KRULEVITZ v. EASTERN R. Co.

Filed January 11, 1886.

1. MALICIOUS PROSECUTION-PROBABLE CAUSE-CONDUCTOR CAUSING ARREST OF PASSENGER FOR FRAUDULENTLY EVADING PAYMENT OF FARE.

A. bought a ticket of a railroad company at L., "good to S. and return.” He rode over the road to S., but returned by another route. On a subsequent day he went upon a train of the company at L., and offered the conductor, who knew him personally, said ticket, which was refused, on the ground that it was not good in that direction again. A. honestly believed that the ticket was good. He had no money with him, having spent all he had before taking the train; but told the conductor he would pay on his return at night from S., where he expected to collect a large sum of money; offering to leave the ticket as security. There was evidence that similar tickets had been taken by the conductor from other persons before. The plaintiff was arrested on arriving at S., and subsequently tried on a complaint charging him with fraud. ulently evading his fare, and acquitted. The conductor was acting under orders of the railroad company. Held, in an action of tort, for assault and false imprisonment, and for malicious prosecution, against the railroad company, that the company was liable if the conductor acted without probable cause and maliciously, and that there was sufficient evidence for the jury on these points.1

2. SAME-WANT OF PROBABLE Cause, and MALICE, ON Part of Agent, WHEN IMPUTED TO CORPORATION.

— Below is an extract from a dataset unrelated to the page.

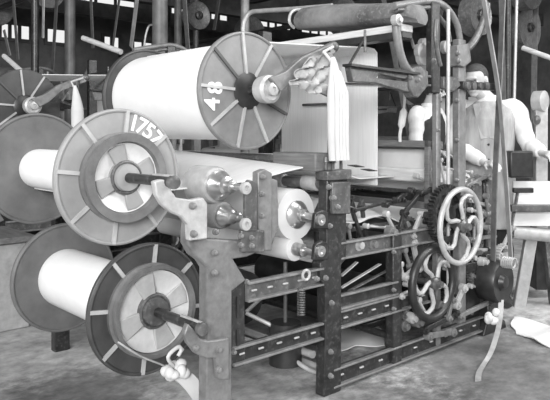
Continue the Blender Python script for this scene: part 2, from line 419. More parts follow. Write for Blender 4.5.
# warp going forward from the back rest, and the breast side
nA, nB = 4, 12
rows = [[(0.66 + (1.62-0.66)*j/nB, 0.32 + 0.86*i/nA, 1.135 - 0.155*min(1, j/8.0)) for j in range(nB+1)] for i in range(nA+1)]
obj('warp_layer', MB().sheet(rows, 0.006), 'warp', loom)
cross(0.88, 0.925, 0.010, 'iron', 0.0, LW, 'lease_rod')
cross(1.36, 0.925, 0.010, 'iron', 0.0, LW, 'lease_rod')
for b, v in ((0.98, 166), (1.12, 170)):
    q = pa(356 if v == 166 else 369, v, 0.25)
    obj('warp_hook', MB().tube([q+Vector((-0.05, 0.02, 0.006)), q, q+Vector((0.05, -0.02, -0.006))], [0.002, 0.008, 0.002], 8), 'iron_dark', loom)
# sley, reed cap and wound cloth at the weaver's side
obj('reed_cap', MB().box(1.68, 1.74, 0.05, LW-0.04, 1.145, 1.195), 'wood', loom, 0.008)
obj('reed', MB().box(1.70, 1.715, 0.08, LW-0.06, 1.03, 1.145), 'cloth', loom)
obj('sley', MB().box(1.66, 1.76, 0.03, LW-0.04, 0.95, 1.03), 'wood_pale', loom, 0.008)
roller(1.98, 0.94, 0.07, 'yarn', 0.06, 1.36, nm='breast_roller')
roller(1.93, 0.70, 0.09, 'yarn', 0.08, 1.36)
obj('harness_frame', MB().box(1.60, 1.63, 0.06, LW-0.06, 1.16, 1.20).box(1.60, 1.63, 0.06, LW-0.06, 0.80, 0.84).box(1.60, 1.63, 0.06, 0.09, 0.8, 1.20).box(1.60, 1.63, LW-0.09, LW-0.06, 0.8, 1.20), 'wood', loom, 0.004)

# upper works: rod, beam bracket, top rail, cross beam, hood, arches
obj('upright_rod', MB().tube([pa(329, 158, 0.05), pa(329, 50, 0.05)], 0.008), 'iron_dark', loom)
aB = 0.10
mb = MB(); mb.prism(poly_px([(268, 78), (283, 72), (300, 57), (318, 49), (330, 43), (336, 47), (332, 54), (318, 60), (304, 67), (290, 83), (278, 92)], aB), aB-0.02, aB+0.02)
bk = obj('beam_bracket', mb, 'iron_pale', loom, 0.005)
obj('bracket_ball', MB().ball(pa(333, 47, aB), 0.03), 'iron_mid', bk)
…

Want of probable cause, and malice, on the part of an agent of a corporation, in making an arrest, or causing an arrest to be made, if established, may be imputed to the corporation; but the honest and reasonable belief of the agent in the premises is a necessary element in determining upon the questions of probable cause and malice, and is a question for the jury.

Tort in two counts. The first count was for an assault and false imprisonment; the second count, for malicious prosecution. At the trial in the superior court, before GARDNER, J., evidence was offered for the plaintiff to prove that on July 5, 1884, the plaintiff, who was accustomed to go frequently from Lawrence to Salem, on business, bought, at the first-named place, a ticket of the defendant corporation, which read, "Lawrence to Salem and return," for which he paid one dollar; the price of a single ticket either way between the two places being 65 cents. Upon

1 For a full discussion of the questions of malicious prosecution, want of probable cause, and malice, and the like, see Heap v. Parish, (Ind.) 3 N. E. Rep. 549, and note, .552-557.